There is nothing new under the sun

During the third and fourth centuries the Roman armies, whose legions were primarily composed of Roman citizens with auxiliary troops from subject areas within the Empire, began hiring mercenaries from outside the Empire to fill their legions.  Many of these came from the Germanic tribes.  I remember reading Gibbons' The History of the Decline and Fall of the Roman Empire when I was in high school and I seem to remember that the citizens, enjoying the prosperity of Empire, didn't want to join the legions (twenty five year term of service), so started paying mercenaries take their places instead.

In an interesting turn of events, the German parliament (Bundeswehr) has recently been considering recruiting foreigners to fill it's army ranks.

As Marcus Aurelius once said "almost all of the transactions in the time of Vespasian differed little from those of the present day" or to quote a more modern version from Ecclesiastes "there is nothing new under the sun".
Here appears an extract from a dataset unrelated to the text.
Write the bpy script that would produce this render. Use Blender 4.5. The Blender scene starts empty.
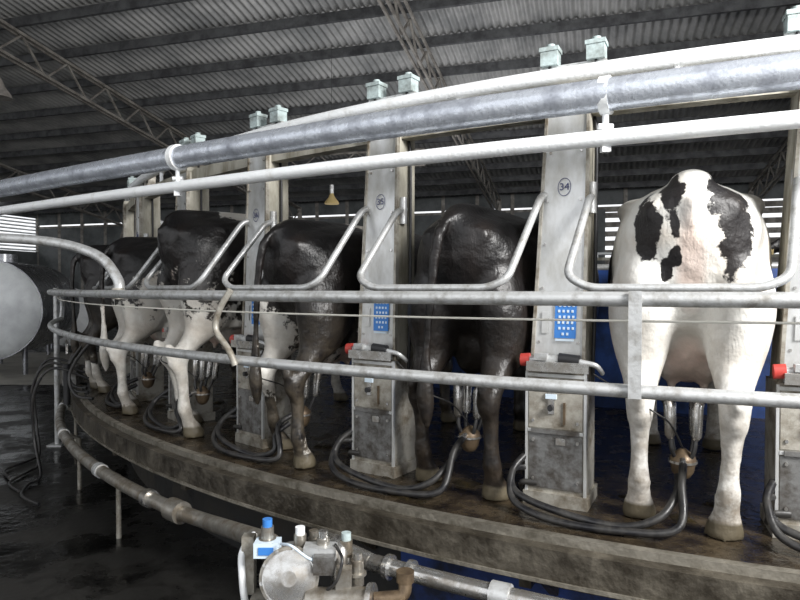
import bpy, bmesh, math, random
import numpy as np
from mathutils import Vector, Matrix
random.seed(7)
sc = bpy.context.scene
COL = sc.collection
PZ = 0.75      # platform height
EYE = 1.75
CX, CY = 4.4, 10.1
RAD = math.radians

def P(th, r, z):
    t = RAD(th)
    return Vector((CX - r*math.sin(t), CY - r*math.cos(t), z))

# ------------------------------------------------------------ materials
def newmat(name):
    m = bpy.data.materials.new(name); m.use_nodes = True
    nt = m.node_tree
    return m, nt, nt.nodes, nt.links, nt.nodes['Principled BSDF']

def mat(name, c1, c2=None, scale=8.0, rough=0.5, rough2=None, metal=0.0, bump=0.0, bscale=40.0, lo=0.4, hi=0.62, coat=0.0, stretch=None):
    m, nt, N, L, b = newmat(name)
    b.inputs['Metallic'].default_value = metal
    b.inputs['Roughness'].default_value = rough
    b.inputs['Coat Weight'].default_value = coat
    b.inputs['Base Color'].default_value = (*c1, 1)
    tc = N.new('ShaderNodeTexCoord')
    src = tc.outputs['Object']
    if stretch:
        mp = N.new('ShaderNodeMapping'); mp.inputs['Scale'].default_value = stretch
        L.new(src, mp.inputs['Vector']); src = mp.outputs['Vector']
    if c2 is not None:
        n = N.new('ShaderNodeTexNoise'); n.inputs['Scale'].default_value = scale
        n.inputs['Detail'].default_value = 8; n.inputs['Roughness'].default_value = 0.65
        L.new(src, n.inputs['Vector'])
        r = N.new('ShaderNodeMapRange'); r.inputs['From Min'].default_value = lo; r.inputs['From Max'].default_value = hi
        L.new(n.outputs['Fac'], r.inputs['Value'])
        mx = N.new('ShaderNodeMix'); mx.data_type = 'RGBA'
        mx.inputs['A'].default_value = (*c1, 1); mx.inputs['B'].default_value = (*c2, 1)
        L.new(r.outputs['Result'], mx.inputs['Factor']); L.new(mx.outputs['Result'], b.inputs['Base Color'])
        if rough2 is not None:
            r2 = N.new('ShaderNodeMapRange'); r2.inputs['From Min'].default_value = lo; r2.inputs['From Max'].default_value = hi
            r2.inputs['To Min'].default_value = rough; r2.inputs['To Max'].default_value = rough2
            L.new(n.outputs['Fac'], r2.inputs['Value']); L.new(r2.outputs['Result'], b.inputs['Roughness'])
    if bump > 0:
        n2 = N.new('ShaderNodeTexNoise'); n2.inputs['Scale'].default_value = bscale; n2.inputs['Detail'].default_value = 6
        L.new(src, n2.inputs['Vector'])
        bp = N.new('ShaderNodeBump'); bp.inputs['Strength'].default_value = bump; bp.inputs['Distance'].default_value = 0.02
        L.new(n2.outputs['Fac'], bp.inputs['Height']); L.new(bp.outputs['Normal'], b.inputs['Normal'])
    return m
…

I wonder if the results will be the same.  In 410 AD Rome was sacked by the Visigoths, a milestone in the decline and fall of the Empire.  We don't sack cities anymore but what might be the modern equivalent?

1 comment:

NotClauswitz said...

In Europe the modern and Muslim equivalent of "sacking" is Hijira, or "occupy by overwhelming numbers," which turns a nice part of town into an UN-inhabitable crap-hole with plunging real-estate values that creates a voluntary ghetto more resembling the turgid wasteland from which they came then the land to which the "migrants" flocked. In the US it's the #Occupy troopers turning some down-town park into an open toilet.